My first big revelation was a substantial clip that seemed to describe the whole crux of the thing, and sent me on a frenzied series of searches to investigate its most remarkable info. An hour later, after discovering much more, I went back and watched that clip again to check something. As I did, everything about it flipped round. Almost every word changed meaning, mysterious references clicked into new facts, and previously vague motives suddenly became frighteningly clear. It was the same clip that had told me what happened, but only with a headful of new information did it also tell me why.
Search is a great interface for natural language input
It’s interesting to compare Her Story to a text adventure: you do type in text, freely, in the hope of getting a pre-written response back. And like a text-adventure, a lot of what you type does not have a response. But here that system is never frustrating, because the logic of what will and won’t get a response is made clear to you, there’s a natural reason for it, and that lets it become the game.
The implicit promise of a text adventure is “Type whatever you want to do, I’ll tell you if it works!” But if you’re not conversant in the standard commands, what you type will more often fail because the game doesn’t understand it or doesn’t have a response ready.
The promise of Her Story is “Type what you think she might have said, I’ll show you if she said it.” When nothing comes back, it’s because you failed at that job.
The interface, the thing that limits what you can and can’t do, is natural: it matches the limitations your character in this world also faces. And so the challenge of overcoming it feels like a game, rather than a frustration.
If you split a sufficiently complex plot into sufficiently small pieces, it works out of order
Plenty of stories work out of order, but they had to be pre-written that way. Her Story doesn’t know the order you’ll discover it in, yet it seems to almost always work as a well-paced thriller.
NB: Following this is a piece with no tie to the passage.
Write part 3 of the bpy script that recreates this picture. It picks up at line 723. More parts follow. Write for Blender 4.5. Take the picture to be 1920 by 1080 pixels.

Because as in my example, even a crucial piece of information, in isolation, doesn’t tell you everything you want to know.
It’s worth noting, though, that Her Story’s delivery system does influence the order, by sorting results chronologically. If what you search for has more than 5 results, the 5 you get will be the earliest of those, which tend to be less revealing than later clips.
If you can tell something out of order, let the player drive the order
If every clip in Her Story was an audio log littered randomly around BioShock, it would lose part of its appeal. What made the game exciting was driving that discovery process with my own insights. They didn’t always work, and often I found something I wasn’t looking for, but I was still driving the process and sometimes hitting the jackpot, and that’s what made it so engrossing.
I don’t know what the ‘littered around BioShock’ equivalent of that is yet, but that’s what I’m thinking about now.